Me doy cuenta de que estoy caminando como si fuera turista, como si no estuviera trabajando, como si todo fuera nuevo, como si no viviera aquí. Me llama la atención la gente desayunando en las terrazas, gente que ha salido del curro para tomarse algo a media mañana, gente que corre de un lado a otro, sin fijarse en nada, sin verme. Gente que para taxis, que se baja de autobuses, que se mete en el metro. Muchísima gente en bici.
En el paseo de Recoletos está la Feria del Libro Antiguo. Demasiada tentación. Comienzo a pasear y me doy cuenta de que todos los clientes que andan, como yo, curioseando los lomos, subiéndose y bajándose las gafas, consultando listas y preguntando precios, son hombres. Hombres mayores, de más de 65 años, con el pelo blanco, chaquetas de puntos abrochadas y que, por cómo caminan, tienen toda la mañana para pasarla aquí. Muchos van solos, pero otros van en grupo.
—Te digo que eso se llamaba Economía de la empresa en la carrera.—Pero, ¿cuándo? ¿Cuando estudiábamos nosotros?—No, cuando dábamos clase. Cuando estudiábamos, ¿qué empresa había?
A tres casetas de llegar al final... decido que ya está bien. Llevo un botín de 7 libros. Por un momento pienso en hacer cálculos de cuánto me he gastado en este inesperado paseo matutino... pero mando un mensaje de "aborten la misión" a mi cerebro y en su lugar cuelgo el cartel mental de "todos me han costado 6 euros". El tocho de Martín Caparrós que me ha costado 12 me sonríe desde el fondo de la bolsa. Decido ignorarlo.
De vuelta en el coche de camino a otra reunión me doy cuenta de que voy cantando y bailando. Me veo en el retrovisor y descubro al conductor del BMW de al lado descojonándose de mí. No estoy acostumbrada a tener coches cerca, normalmente voy por la autopista yo sola y nadie me ve cantar y hacer el memo en el coche.

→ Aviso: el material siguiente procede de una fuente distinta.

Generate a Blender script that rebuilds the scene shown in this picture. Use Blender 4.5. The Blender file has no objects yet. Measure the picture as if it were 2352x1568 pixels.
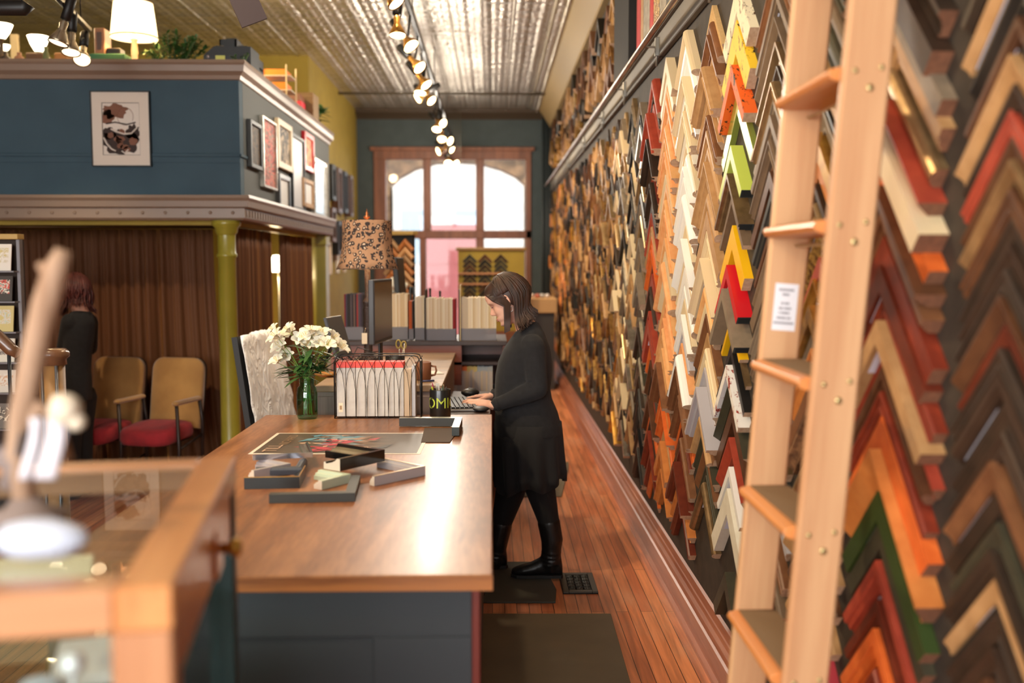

¿El desconocido del BMW pensará que tengo pinta de loca? Quizás debería hacerme unas gafas de sol nuevas. Unas que me den un aspecto más "amable". Me encantan las mías, pero Juan dice que me dan aspecto agresivo, que con ellas tengo pinta de bajarme de un coche de policía americano con una fusta.
Sonrío. El desconocido sonríe. El semáforo se pone en verde y nos perdemos. Él al sitio dónde van los desconocidos con los que te cruzas y yo camino de otra reunión. Me alegro de no llevar calcetines.
Madrid está bonito, claro, nítido, casi a estrenar.
Madrid me sienta mal, no congeniamos... pero hay días, algunos, como ayer, en los que nos encontramos, pasamos el día juntas y nos llevamos bien.